On Mon, Apr 6, 2015 at 6:18 PM, Lee Hart via EV <ev@lists.evdl.org> wrote:

> Here's the "elephant in the room" that I haven't seen addressed: When a
> self-driving car is involved in a fatal accident, who pays? Who goes to
> jail?
>
> I wouldn't want to be in a self-driving car because when (not "if")
> something goes wrong, every personal injury lawyer in the country will be
> filing lawsuits, against anyone and everyone even remotely involved.


​Lee's quite right of course.  Everyone is speculating on what this is now,
what it will evolve into, and generally thinking in broad strokes.  But
it's the details that will bite hard.
​

Simple sense-and-response control would be just begging for a tragic
outcome.

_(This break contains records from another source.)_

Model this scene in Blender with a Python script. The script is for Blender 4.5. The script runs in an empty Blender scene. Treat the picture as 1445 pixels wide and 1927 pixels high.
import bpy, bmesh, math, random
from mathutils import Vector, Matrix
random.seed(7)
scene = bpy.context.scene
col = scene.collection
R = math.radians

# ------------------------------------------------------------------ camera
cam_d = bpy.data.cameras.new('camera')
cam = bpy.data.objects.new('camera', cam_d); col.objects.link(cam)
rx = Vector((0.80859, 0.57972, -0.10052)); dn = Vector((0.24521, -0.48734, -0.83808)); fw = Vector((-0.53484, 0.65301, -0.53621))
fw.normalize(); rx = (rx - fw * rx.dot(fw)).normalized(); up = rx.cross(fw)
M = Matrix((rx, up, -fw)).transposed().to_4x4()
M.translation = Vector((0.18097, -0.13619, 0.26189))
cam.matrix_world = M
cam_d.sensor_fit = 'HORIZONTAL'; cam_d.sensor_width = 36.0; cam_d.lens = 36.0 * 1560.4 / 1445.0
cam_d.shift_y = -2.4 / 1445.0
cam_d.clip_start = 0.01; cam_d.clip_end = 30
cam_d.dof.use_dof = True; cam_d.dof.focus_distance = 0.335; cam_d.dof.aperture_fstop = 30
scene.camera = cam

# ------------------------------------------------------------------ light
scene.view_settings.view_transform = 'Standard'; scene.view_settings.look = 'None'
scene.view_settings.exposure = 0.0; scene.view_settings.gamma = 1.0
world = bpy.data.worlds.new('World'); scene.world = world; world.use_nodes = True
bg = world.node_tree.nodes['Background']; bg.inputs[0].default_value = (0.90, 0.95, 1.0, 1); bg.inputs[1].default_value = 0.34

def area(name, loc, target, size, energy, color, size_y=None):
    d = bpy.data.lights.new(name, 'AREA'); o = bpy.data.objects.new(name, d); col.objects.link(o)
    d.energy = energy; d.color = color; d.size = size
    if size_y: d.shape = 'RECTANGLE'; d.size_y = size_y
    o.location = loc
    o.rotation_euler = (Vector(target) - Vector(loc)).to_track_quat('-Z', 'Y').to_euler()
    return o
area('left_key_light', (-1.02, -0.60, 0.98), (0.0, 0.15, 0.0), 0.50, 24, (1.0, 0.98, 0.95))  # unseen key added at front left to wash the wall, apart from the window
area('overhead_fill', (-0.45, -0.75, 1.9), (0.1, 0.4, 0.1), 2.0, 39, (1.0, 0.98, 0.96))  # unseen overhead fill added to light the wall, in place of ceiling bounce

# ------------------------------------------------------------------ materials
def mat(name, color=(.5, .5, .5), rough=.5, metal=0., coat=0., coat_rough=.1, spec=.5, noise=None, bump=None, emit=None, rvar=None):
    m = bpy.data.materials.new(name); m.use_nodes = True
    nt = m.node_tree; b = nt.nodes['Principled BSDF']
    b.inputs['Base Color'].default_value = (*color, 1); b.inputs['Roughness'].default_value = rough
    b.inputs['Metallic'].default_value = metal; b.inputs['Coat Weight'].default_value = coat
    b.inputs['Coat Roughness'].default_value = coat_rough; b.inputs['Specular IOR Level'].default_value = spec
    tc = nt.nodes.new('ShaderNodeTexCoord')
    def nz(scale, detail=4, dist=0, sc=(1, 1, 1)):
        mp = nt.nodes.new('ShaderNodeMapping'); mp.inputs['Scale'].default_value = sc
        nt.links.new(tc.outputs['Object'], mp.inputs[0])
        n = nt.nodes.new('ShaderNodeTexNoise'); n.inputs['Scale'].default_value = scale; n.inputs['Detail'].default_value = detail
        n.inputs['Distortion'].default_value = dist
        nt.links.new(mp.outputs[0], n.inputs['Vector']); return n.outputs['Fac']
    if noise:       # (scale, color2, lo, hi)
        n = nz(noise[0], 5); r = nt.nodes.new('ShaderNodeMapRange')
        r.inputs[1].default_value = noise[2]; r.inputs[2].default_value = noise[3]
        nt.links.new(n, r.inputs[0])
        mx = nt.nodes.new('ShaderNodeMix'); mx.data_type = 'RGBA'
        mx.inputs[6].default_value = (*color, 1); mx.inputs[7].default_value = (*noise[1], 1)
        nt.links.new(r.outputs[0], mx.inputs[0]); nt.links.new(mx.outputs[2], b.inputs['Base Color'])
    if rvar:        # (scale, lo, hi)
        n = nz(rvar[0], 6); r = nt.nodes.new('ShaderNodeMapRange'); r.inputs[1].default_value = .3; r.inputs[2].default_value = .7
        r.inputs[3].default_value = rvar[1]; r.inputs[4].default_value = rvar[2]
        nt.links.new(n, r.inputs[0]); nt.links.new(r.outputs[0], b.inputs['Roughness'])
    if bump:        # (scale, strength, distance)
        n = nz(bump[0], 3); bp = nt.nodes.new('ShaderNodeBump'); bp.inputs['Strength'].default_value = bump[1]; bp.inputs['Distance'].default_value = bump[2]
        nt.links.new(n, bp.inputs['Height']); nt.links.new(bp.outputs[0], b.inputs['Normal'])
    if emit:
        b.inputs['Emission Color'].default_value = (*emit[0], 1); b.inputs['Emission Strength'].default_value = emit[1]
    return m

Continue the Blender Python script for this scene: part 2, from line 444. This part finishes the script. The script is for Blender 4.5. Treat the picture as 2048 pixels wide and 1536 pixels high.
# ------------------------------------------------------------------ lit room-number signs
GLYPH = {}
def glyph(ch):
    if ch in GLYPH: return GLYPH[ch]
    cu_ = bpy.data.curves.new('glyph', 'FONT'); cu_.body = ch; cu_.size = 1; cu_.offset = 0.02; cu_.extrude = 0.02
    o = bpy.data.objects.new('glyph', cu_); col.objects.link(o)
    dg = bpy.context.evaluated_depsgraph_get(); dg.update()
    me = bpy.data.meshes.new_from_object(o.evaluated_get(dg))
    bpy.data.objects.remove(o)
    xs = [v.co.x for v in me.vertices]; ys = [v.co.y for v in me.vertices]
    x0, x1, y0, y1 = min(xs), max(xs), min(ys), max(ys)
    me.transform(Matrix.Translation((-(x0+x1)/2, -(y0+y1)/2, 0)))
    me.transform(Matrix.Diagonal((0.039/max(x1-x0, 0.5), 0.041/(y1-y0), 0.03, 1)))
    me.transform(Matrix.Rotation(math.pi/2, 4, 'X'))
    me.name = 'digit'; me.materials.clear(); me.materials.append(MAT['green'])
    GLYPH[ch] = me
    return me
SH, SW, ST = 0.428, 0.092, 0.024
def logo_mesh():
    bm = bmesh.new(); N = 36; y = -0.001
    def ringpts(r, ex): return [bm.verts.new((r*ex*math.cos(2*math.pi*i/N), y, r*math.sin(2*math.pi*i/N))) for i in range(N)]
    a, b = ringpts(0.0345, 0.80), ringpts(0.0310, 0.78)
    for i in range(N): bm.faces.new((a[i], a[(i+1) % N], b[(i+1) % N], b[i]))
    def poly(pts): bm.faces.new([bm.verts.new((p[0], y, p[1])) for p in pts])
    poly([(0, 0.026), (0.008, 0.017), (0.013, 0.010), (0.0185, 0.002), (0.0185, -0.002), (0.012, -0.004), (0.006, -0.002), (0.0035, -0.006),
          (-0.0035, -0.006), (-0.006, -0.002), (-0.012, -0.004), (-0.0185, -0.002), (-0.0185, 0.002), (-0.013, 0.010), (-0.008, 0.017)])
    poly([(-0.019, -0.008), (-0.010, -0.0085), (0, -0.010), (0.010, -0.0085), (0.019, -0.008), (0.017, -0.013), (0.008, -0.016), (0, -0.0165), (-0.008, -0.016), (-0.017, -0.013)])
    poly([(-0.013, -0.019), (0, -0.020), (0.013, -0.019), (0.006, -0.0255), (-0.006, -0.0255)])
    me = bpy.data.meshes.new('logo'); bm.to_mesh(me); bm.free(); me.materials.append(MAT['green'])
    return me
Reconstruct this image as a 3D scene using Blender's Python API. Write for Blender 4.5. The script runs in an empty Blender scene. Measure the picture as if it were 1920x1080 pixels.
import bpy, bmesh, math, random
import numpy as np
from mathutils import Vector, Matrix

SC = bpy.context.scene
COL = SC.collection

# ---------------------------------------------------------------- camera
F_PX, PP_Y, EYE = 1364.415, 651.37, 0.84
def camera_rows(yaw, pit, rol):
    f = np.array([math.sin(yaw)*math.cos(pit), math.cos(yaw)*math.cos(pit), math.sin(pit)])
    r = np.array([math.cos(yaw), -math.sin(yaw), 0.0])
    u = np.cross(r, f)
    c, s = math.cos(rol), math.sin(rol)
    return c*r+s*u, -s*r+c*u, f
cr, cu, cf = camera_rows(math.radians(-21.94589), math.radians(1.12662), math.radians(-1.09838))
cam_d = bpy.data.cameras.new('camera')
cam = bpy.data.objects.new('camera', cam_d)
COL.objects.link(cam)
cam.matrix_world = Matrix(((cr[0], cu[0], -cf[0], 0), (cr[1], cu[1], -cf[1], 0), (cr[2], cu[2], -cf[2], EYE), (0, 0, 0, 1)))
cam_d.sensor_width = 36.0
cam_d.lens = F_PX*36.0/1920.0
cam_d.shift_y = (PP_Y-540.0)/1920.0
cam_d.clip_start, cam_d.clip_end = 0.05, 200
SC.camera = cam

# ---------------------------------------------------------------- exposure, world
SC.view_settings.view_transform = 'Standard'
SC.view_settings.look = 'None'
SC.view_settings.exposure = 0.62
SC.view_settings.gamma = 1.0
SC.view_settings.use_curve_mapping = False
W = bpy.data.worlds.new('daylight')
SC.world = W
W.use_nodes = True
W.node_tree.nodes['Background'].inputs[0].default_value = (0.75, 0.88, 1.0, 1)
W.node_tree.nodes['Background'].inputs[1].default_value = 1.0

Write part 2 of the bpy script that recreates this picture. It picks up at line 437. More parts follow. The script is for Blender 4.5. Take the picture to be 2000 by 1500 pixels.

And there is no AI system sufficiently advanced to make the right
decision in every case.  There will be wrong responses, some tragic.  Also,
if you cede too much control to "the system" that means you have little
control when some glitch becomes a seriously FUBAR situation.  Making this
work really well would require a massive software validation effort that
few companies will do properly.  (They frequently have a hard time
implementing CANBUS properly.)

This is all a perfect example of the "four wheel drive" analogy - four
wheel drive can allow you to do things that are otherwise impossible.  But
if it is implemented or used improperly, it will only get you deeper into
trouble than you might otherwise have been in.  Sadly, there will be
lawyers that specialize in these cases, and they will make lots of money.

​There's a far stronger case to be made for using tech in ways where we
know it works - sensing what is difficult for humans to perceive, and rapid
response.  I would welcome an infra-red HUD that would allow me to see in
the dark or through fog, dust and blizzards.  Or an audible warning that
closure rate to the vehicle ahead is too fast.  Maybe even automatic
braking in that case, but I'd have to try it first.  An audible warning
that you're about to collide with someone in your blind spot would be good,
but a steering correction would NOT be OK.  Like if I'm purposely changing
lanes into someone because that collision is the lesser of two evils.
That's a decision I want to make myself.

​I'm all for enhancements.  But the decisions are mine.  AI is simply not
up to the task yet.​ The real test is not when you can show what amazing
things a self driving car can do - it's when you throw situations at it
trying to make it do the wrong thing and you can't.  No one wants to show
those test yet, but those are the ones that matter.